Told: "You are a hostage now." Cyberattacks spiked. Our phones. Our accounts. Target of hacks. Fake headlines appeared with our names. Still—we kept reporting. Because someone had to. What do we need most? This war made one thing undeniable: Exile journalism has never been harder— and never more essential. We can’t be on the ground. But we can still be a voice. And for that, we need support. We need protection—for ourselves and our families. We need funding—free and independent. We need technology—secure and resilient. And we need recognition—as journalists. Not just refugees. Because when truth is outlawed, exile journalism becomes resistance. Closing This war didn’t just show me what exile journalism means— it showed me what it feels like. I live between two realities. In one, I’m respected. In my newsroom, I received more praise than ever. And yet— All I could feel was this: The suffering of my people became a breakthrough for me. Their despair gave me visibility. Their silence gave me voice. There is a name for this: Survivor’s guilt.
It doesn’t scream. It whispers. It whispers when you’re applauded—while your family back home can’t even connect. It whispers when you write—knowing the person in the headline won’t live to read it. It whispers when the world listens—only because your country is bleeding. This is exile journalism: To carry truth. To carry pain. To carry freedom— because others can’t. I do not regret my voice. But I know exactly what it costs.
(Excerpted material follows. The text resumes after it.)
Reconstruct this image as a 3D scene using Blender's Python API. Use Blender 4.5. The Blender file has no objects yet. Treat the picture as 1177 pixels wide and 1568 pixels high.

This follow-up publication builds on the public talk “From Tehran to Berlin: Journalism, Exile, and Resistance” hosted by jinn on 15 July 2025 in Berlin. In his contribution, Iranian journalist Omid Rezaee, editor at Die Zeit, shared two intertwined stories: his personal journey of becoming a journalist in exile in Germany and the impact of the recent Israeli attacks on his work and perspective. The discussion, moderated by Gemma Teres Arilla, head of the taz Panter Foundation, also addressed the repression of civil society and media in Iran and highlighted the challenges and resilience of exile journalism in Germany. It shed light on how independent media in exile counter disinformation, report across borders, and fight for safety, funding, and sustainability amid growing geopolitical tensions.